**Directions**
Copy out all lines that carry the word "Python".
>> BEGIN Dataset rows
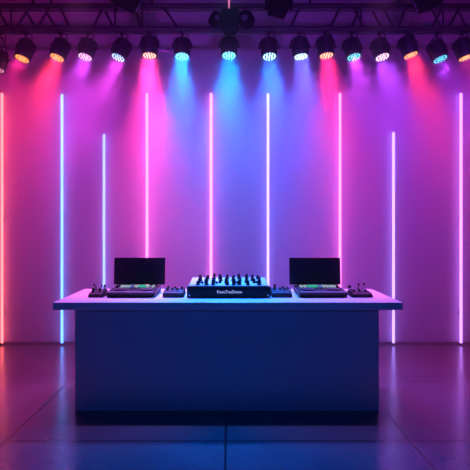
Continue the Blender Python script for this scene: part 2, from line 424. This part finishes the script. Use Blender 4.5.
# ------------------------------------------------------------------ moving heads and the hoist on the truss
def moving_head(px, py, d, scale, lean, words, tail=None):
    p = P(px, py, d)
    r = thing('moving_head_lamp', words, 'stage light', (p.x, d, p.z), group='dark moving-head lamps on the truss')
    q = (Matrix.Rotation(R(lean), 4, 'Y') @ Matrix.Rotation(R(28), 4, 'X'))
    k = scale
    bm = bmesh.new()
    add_lathe(bm, [(0, -0.16*k), (0.085*k, -0.158*k), (0.105*k, -0.14*k), (0.12*k, -0.07*k), (0.125*k, 0.02*k), (0.11*k, 0.09*k), (0.07*k, 0.13*k), (0, 0.14*k)], 24, q)
    obj('head', bm, matte_m, r)
    bm = bmesh.new(); add_lathe(bm, [(0.088*k, -0.163*k), (0.106*k, -0.157*k), (0.106*k, -0.142*k), (0.088*k, -0.15*k)], 24, q)
    obj('lens_rim', bm, grey_m, r)
    bm = bmesh.new()
    for s in (-1, 1):
        add_box(bm, (s*0.145*k, 0, 0.07*k), (0.034*k, 0.09*k, 0.26*k), 0.012*k)
    add_box(bm, (0, 0, 0.205*k), (0.32*k, 0.11*k, 0.04*k), 0.012*k)
    obj('yoke', bm, matte_m, r)
    bm = bmesh.new(); add_box(bm, (0, 0, 0.275*k), (0.27*k, 0.2*k, 0.09*k), 0.02*k)
    obj('base', bm, matte_m, r)
    bm = bmesh.new(); add_box(bm, (0, (TF-d)/2, 0.335*k), (0.04, abs(TF-d)+0.05, 0.03), 0.004)
    zc = ZT-p.z
    add_box(bm, (0, TF-d, (0.335*k+zc)/2), (0.03, 0.02, abs(0.335*k-zc)), 0.003)
    add_tube(bm, (-0.02, TF-d, zc), (0.02, TF-d, zc), 0.034, 14)
    obj('mounting_arm', bm, black_m, r)
    if tail:
        bm = bmesh.new(); add_path(bm, [Vector(a) for a in tail], 0.0035, 6)
        o = obj('safety_cable', bm, chrome_m, r); o['label'] = 'thin pale safety cable'
    return r
moving_head(126, -3, 5.14, 1.0, -64, 'dark moving-head lamp on the truss at the left, hanging over the turned blue lamp', [(0.1, 0, -0.05), (0.16, 0.05, -0.12), (0.22, 0.08, -0.14), (0.25, 0.14, -0.02)])
moving_head(279, 4, 5.14, 0.92, 14, 'dark moving-head lamp on the truss right of the hoist', [(0.0, 0, -0.16), (-0.01, 0.05, -0.2), (-0.012, 0.12, -0.27)])
moving_head(428, -3, 5.14, 1.0, 62, 'dark moving-head lamp on the truss at the right, trailing a pale cable', [(-0.10, 0, -0.08), (-0.13, 0.05, -0.15), (-0.17, 0.12, -0.28)])

hp = P(230, 20, 5.2)
h = thing('chain_hoist', 'dark twin-drum hoist on the truss above the centre lamp', 'hoist', (hp.x, 5.2, hp.z))
bm = bmesh.new(); add_box(bm, (0, 0, 0.0), (0.19, 0.15, 0.20), 0.02); add_box(bm, (0, 0.0, -0.12), (0.14, 0.11, 0.06), 0.01); obj('motor_body', bm, matte_m, h)
for s, r_ in ((-1, 0.075), (1, 0.092)):
    bm = bmesh.new()
    x = -0.155 if s < 0 else 0.175
    q = Matrix.Translation((x, -0.01, 0)) @ Matrix.Rotation(R(90), 4, 'X') @ Matrix.Rotation(R(-18*s), 4, 'Y')
    add_lathe(bm, [(r_*0.45, -0.06), (r_*0.8, -0.06), (r_, -0.045), (r_, 0.045), (r_*0.8, 0.06), (r_*0.72, 0.045), (r_*0.5, 0.045), (r_*0.45, 0.055), (r_*0.45, -0.06)], 24, q)
    for k in range(6):
        a = k*PI/3
        add_box(bm, tuple((q @ Vector((r_*0.82*math.cos(a), r_*0.82*math.sin(a), 0.055)))), (0.016, 0.016, 0.016), 0.003)
    dr = obj('drum', bm, matte_m, h)
    bm = bmesh.new(); add_lathe(bm, [(0, 0.05), (r_*0.4, 0.05), (r_*0.34, 0.062), (0, 0.064)], 18, q)
    o = obj('hub', bm, grey_m, dr)
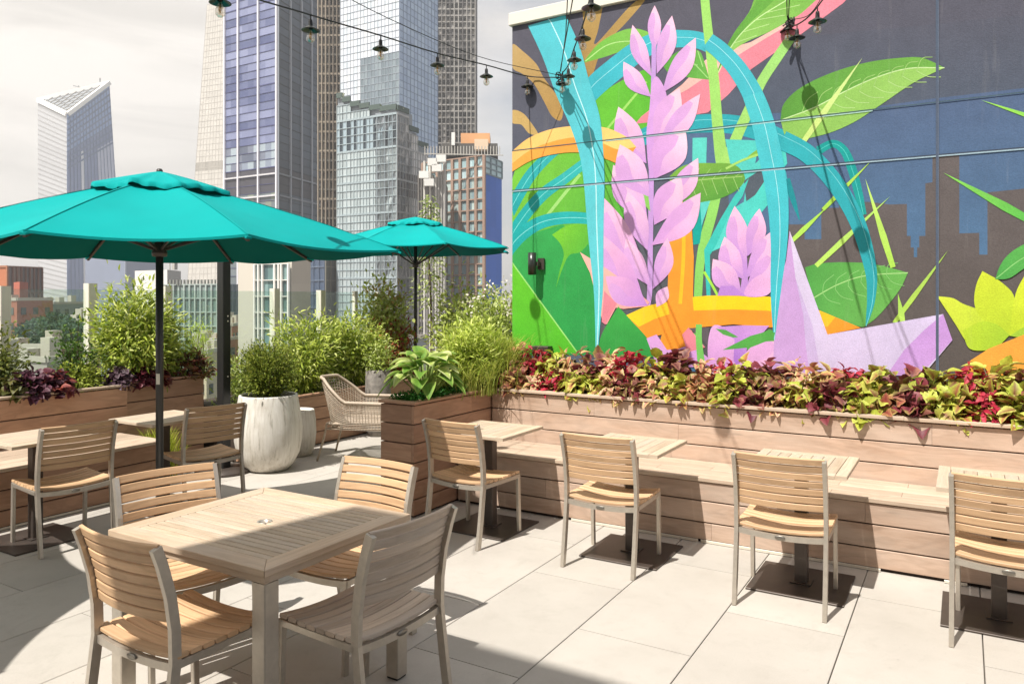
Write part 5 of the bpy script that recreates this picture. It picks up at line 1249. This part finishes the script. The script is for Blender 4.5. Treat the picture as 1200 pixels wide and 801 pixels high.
# 4 construction hoist tower between
def lattice(label,a,b,D,yt,nx,cols,name='tower_under_construction',yb=None,kd=.06,dk=S('3c352c')):
    r=empty(name,tuple(at(a,HZ,D)[:2])+(GZ,),0,label,'skyscraper'); z1=zt(yt,D); p0,p1=at(a,HZ,D),at(b,HZ,D); dv=FW*D*kd
    mb=MB(); mb.use(M['cwall']).color(dk); prism(mb,[p0+FW*3,p1+FW*3,p1+dv,p0+dv],GZ,z1-4); child(mb.build('core'),r)
    mb=MB(); mb.use(M['cwall']); n=int((z1-GZ)/3.6)
    for k in range(n):
        z=GZ+k*3.6; mb.color(S(random.choice(cols))); q0=Vector((p0.x,p0.y,z)); q1=Vector((p1.x,p1.y,z)); mb.beam(q0+FW*1.5,q1+FW*1.5,3.2,.7,0)
    child(mb.build('floor_slabs'),r); mb=MB(); mb.use(M['cwall'])
    for k in range(nx+1):
        q=p0.lerp(p1,k/nx); mb.color(S(random.choice(cols))); mb.beam(Vector((q.x,q.y,GZ)),Vector((q.x,q.y,z1+random.uniform(-3,3))),.5,.6,0)
    rr=random.Random(int(a))
    for k in range(int(n*nx*.5)):
        i=rr.randrange(nx); z=GZ+rr.randrange(n)*3.6+.5; q0=p0.lerp(p1,i/nx); q1=p0.lerp(p1,(i+1)/nx); mb.color(S(rr.choice(cols+['5c5448','2e2a26'])))
        mb.beam(Vector((q0.x,q0.y,z+1.2))+FW*.7,Vector((q1.x,q1.y,z+1.2))+FW*.7,.2,2.4,0)
    child(mb.build('scaffold'),r); return r
lattice('narrow brown scaffolded tower shaft between the violet tower and the reflective tower',373,404,285,-90,7,['7c7060','665c50','8c8070','54504a'])
lattice('dark scaffolded tower rising behind the stepped reflective tower',508,557,430,-90,10,['6e6a66','8a8680','565250','9a9690'],dk=S('3e3c3c'))
# 5 main reflective tower: upper shaft
D=250.; r,QL,QR,z1=tower('tall pale reflective glass tower with a lower block stepping down in green terraces',399,468,513,D,.05,.09,-90,core=(.35,.37,.4))
def cu(u,v):
    k=(zt(0,D)-(GZ+(z1-GZ)*v))/(D/FPX)  # picture row
    py=k
    if u>.35 and 60<py: return S(random.choice(['7e8a92','88949a','768289']))  # reflection painted as darker panes
    return S(random.choice(['dde1e6','d6dae2','e4e6e8','ced6dc']))
facade(r,QL,17,80,None,(17,80),(.12,.16),S('9aa2aa'),colf=cu,mat='cglass',depth=.15)
facade(r,QR,11,80,None,(11,80),(.12,.16),S('8492a6'),colf=lambda u,v: S(random.choice(['adbdd2','b4c4d6','a6b6cc'])),mat='cglass',depth=.15)
# stepped lower block (part of the same tower, stands in front)
D2=232.; pe=at(465,HZ,D2); pa=at(395,HZ,D2*1.05); pb=at(514,HZ,D2*1.09)
stepL=[(0,.10,104),(.10,.24,110),(.24,.40,117),(.40,.56,121),(.56,.74,125),(.74,1,128)]; stepR=[(0,.26,129),(.26,.48,148),(.48,.72,163),(.72,1,180)]
def gquad(p,q,z1_): return [Vector((p.x,p.y,GZ)),Vector((q.x,q.y,GZ)),Vector((q.x,q.y,z1_)),Vector((p.x,p.y,z1_))]
mbc=MB(); mbc.use(M['cwall']); mbg=MB(); mbg.use(M['cglass']); mbb=MB(); mbb.use(M['cwall'])
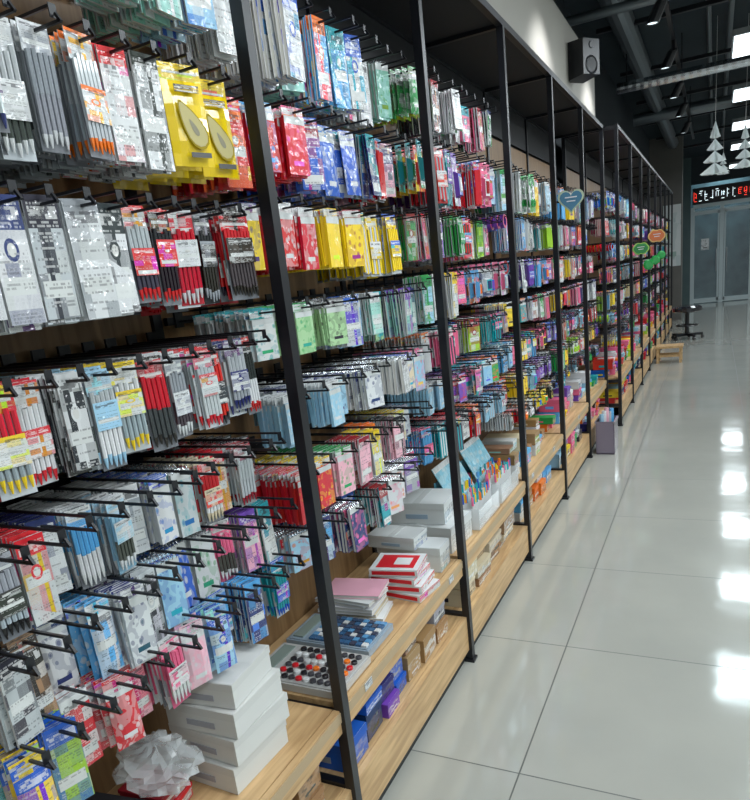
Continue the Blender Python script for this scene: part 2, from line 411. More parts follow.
XB, XF = -1.27, -.885
w_, k_ = C['white'], C['black']
g_, lg = C['grey'], C['lgrey']
Y_ = C['yellow']; RD = C['red']
ROW0 = [
 (2.24, .15, (0,.05), [('label',.07,C['sky'],C['blue']),('label',.075,C['mint'],C['white']),('label',.075,C['mint'],C['white'])]+[None]*9),
 (1.985, .185, (0,.03), [('ypouch',.09,Y_,Y_),('ypouch',.09,Y_,Y_),('label',.06,w_,k_),('label',.055,w_,RD),('pen',.06,lg,C['orange']),
         ('pen',.055,g_,w_),('pen',.055,(.5,.53,.55),w_),('pen',.055,lg,C['navy']),('pen',.05,k_,C['lblue']),('label',.055,C['lblue'],C['navy']),('pen',.055,C['blue'],w_),('pen',.06,w_,k_)]),
 (1.725, .18, (0,.03), [('pen',.085,RD,k_),('pen',.05,k_,g_),('pen',.055,RD,w_),('pen',.05,k_,RD),('pen',.055,lg,RD),('label',.058,w_,k_),
         ('label',.055,w_,g_),('label',.055,lg,k_),('label',.055,w_,C['navy']),('label',.055,w_,k_),('label',.055,w_,k_)]),
 (1.455, .17, (0,.05), [('pen',.05,k_,RD),('pen',.05,lg,C['navy']),('pen',.055,RD,k_),('pen',.05,lg,RD),('pen',.05,g_,w_),('pen',.055,RD,k_),('pen',.05,w_,C['yellow']),
         ('pen',.05,lg,C['sky']),('label',.04,k_,w_),('pen',.05,w_,RD),('pen',.055,RD,C['yellow']),('pen',.05,w_,k_)]),
 (1.215, .145, (.03,.12), [('pen',.05,C['dred'],k_),('pen',.05,lg,C['dred']),('label',.05,C['cream'],RD),('pen',.05,RD,C['cream']),('note',.05,lg,C['teal']),('memo',.05,w_,C['blue']),
         ('label',.05,g_,w_),('pen',.05,C['sky'],w_),('pen',.05,C['lblue'],w_),('label',.05,w_,C['navy']),('label',.05,lg,C['red']),('pen',.05,g_,k_)]),
 (1.05, .15, (.03,.12), [('label',.05,w_,C['teal']),('label',.05,C['lpink'],C['purple']),('pen',.05,C['pink'],w_),('note',.055,w_,C['green']),('note',.055,C['blue'],w_),('note',.055,C['sky'],C['blue']),
         ('label',.05,k_,lg),('memo',.055,w_,C['navy']),('pouch',.05,C['lblue'],w_),('pouch',.055,w_,C['navy']),('pouch',.05,C['kraft'],k_),('label',.05,lg,k_)]),
 (.90,  .15, (.02,.1), [('pen',.05,C['teal'],C['blue']),('label',.05,w_,C['lblue']),('label',.05,C['navy'],C['lblue']),('pen',.055,C['lblue'],C['blue']),('pouch',.055,C['sky'],C['blue']),
         ('pouch',.055,C['lpink'],w_),('pen',.055,C['pink'],w_),('pouch',.06,C['lpink'],RD),('pouch',.055,RD,w_),('label',.055,RD,w_),('label',.055,C['lime'],C['blue']),('pouch',.055,Y_,C['blue'])]),
]
def row_bar(y0, y1, z, xb, obj):
    obj.box(ID, xb+.008, (y0+y1)/2, z-.012, .012, y1-y0-.04, .02, BLACK)

P1 = 1.345
FRM = MB()
for z, hl, gp, lst in ROW0:
    row_bar(.27, P1, z+.015, XB, FRM)
    y = 1.322
    for it in lst:
        w = it[1] if it else .075
        y -= w/2
        if y < .31: break
        if it is None: hang(y, z, XB, XF-R.uniform(0,.03), None, 0, 0, 0, 0, 0, 2)
        else:
            k, w, a, b = it
            hang(y, z, XB, XF-R.uniform(0, .02), k, w, hl*R.uniform(.95,1.06), a, b, R.randint(12, 24) if k not in ('ypouch','pouch') else R.randint(5,9), 2, R.uniform(*gp))
        y -= w/2+R.uniform(.010,.018)

def rnd_row(y0, y1, z, gapz, styles, pal, xb, xf, det, fill=1.):
    row_bar(y0, y1, z+.015, xb, FRM)
    y = y0+.06
    cur = None; left = 0
    while y < y1-.05:
        if left <= 0:
            k = R.choice(styles); w = {'note':R.uniform(.06,.08),'memo':R.uniform(.06,.08),'pen':R.uniform(.045,.07),'label':R.uniform(.05,.075),'pouch':R.uniform(.06,.08),
               'sci':.07,'blis':R.uniform(.055,.075),'roll':R.uniform(.06,.08),'ypouch':.09}[k]
            h = gapz*R.uniform(.64, .88)
            cur = (k, w, h); left = R.randint(1, 3); a = C[R.choice(pal)]
        left -= 1
        b = C[R.choice(['white','red','blue','pink','yellow','navy','lblue','black','orange','white','teal','purple','dred','green'])]
        if R.random() < .45: a = C[R.choice(pal)]
        n = R.randint(8, 20)
        if R.random() < fill: hang(y, z, xb, xf-R.uniform(0, .03), cur[0], cur[1], cur[2], a, b, n if det else min(n, 6), det, R.uniform(0,.09))
        else: hang(y, z, xb, xf-R.uniform(0,.03), None, 0,0,0,0,0, det)
        y += cur[1]+R.uniform(.02,.05)
BRIGHT = ['white','pink','lblue','red','yellow','teal','white','orange','green','purple','blue','red','lime','sky','red','black','pink','yellow','navy','white','sky','pink']
ROWS1 = [(2.235,.24,['label','note'],['sky','lblue','blue','mint','white','lblue']),
 (1.985,.22,['label','pouch','memo','pen'],['orange','pink','lpink','white','navy','mint','red','blue','sky']),
 (1.755,.22,['memo','memo','pen'],['yellow','cream','white','lpink','yellow','red','pink']),
 (1.515,.19,['memo','label','note'],['mint','lgrey','white','lgreen','sky']),
 (1.30,.17,['memo','note'],['white','sky','lgrey','mint','cream','white']),
 (1.105,.16,['memo','label','note'],['white','sky','lpink','lgrey','yellow','grey','red']),
 (.93,.16,['note','label','note'],['teal','sky','white','lblue','navy','grey'])]
def bay(y0, y1, xb, xf, rows, det, fill=1.):
    for z, g, st, pal in rows: rnd_row(y0, y1, z, g, st, pal, xb, xf, det, fill)
bay(P1, 2.37, XB, XF, ROWS1, 1)
ALL = ['pen','label','note','memo','pouch','sci','blis','roll','pen','label']
rows2 = [(2.24,.2,['label','pouch'],BRIGHT),(2.01,.24,['sci','pen','blis'],['pink','teal','lblue','red','pink','purple']),(1.77,.22,['pen','label'],BRIGHT),(1.55,.2,['sci','blis','label'],['lblue','blue','sky','white','pink','red']),
 (1.34,.19,['pen','label'],BRIGHT),(1.15,.17,['pen','pouch','memo'],BRIGHT),(.97,.17,['pen','label'],BRIGHT)]
bay(2.37, 3.42, XB, XF, rows2, 1)
for i in range(3):
    rr = [(2.03,.24,ALL,BRIGHT),(1.8,.2,ALL,BRIGHT),(1.58,.2,ALL,BRIGHT),(1.37,.19,ALL,BRIGHT),(1.17,.18,ALL,BRIGHT),(.98,.18,ALL,BRIGHT),(.8,.12,ALL,BRIGHT)]
    bay(3.42+1.05*i, 4.47+1.05*i, XB, XF, rr, 1 if i == 0 else 0)
bay(-.78, .27, XB, XF, [(z, .22, ['pen','label'], BRIGHT) for z in (2.02, 1.755, 1.485, 1.25, 1.0)], 0)
X2B, X2F = -1.2, -.775
ys2 = [6.63+1.1*i for i in range(9)]
for i in range(8):
    rr = [(z,.2,ALL,BRIGHT) for z in (2.1,1.88,1.66,1.45,1.24,1.03)]+[(.84,.13,ALL,BRIGHT)]
    bay(ys2[i], ys2[i+1], X2B, X2F, rr, 0, .92)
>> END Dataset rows
**Exercise solution**
Continue the Blender Python script for this scene: part 2, from line 424. This part finishes the script. Use Blender 4.5.
Continue the Blender Python script for this scene: part 2, from line 411. More parts follow.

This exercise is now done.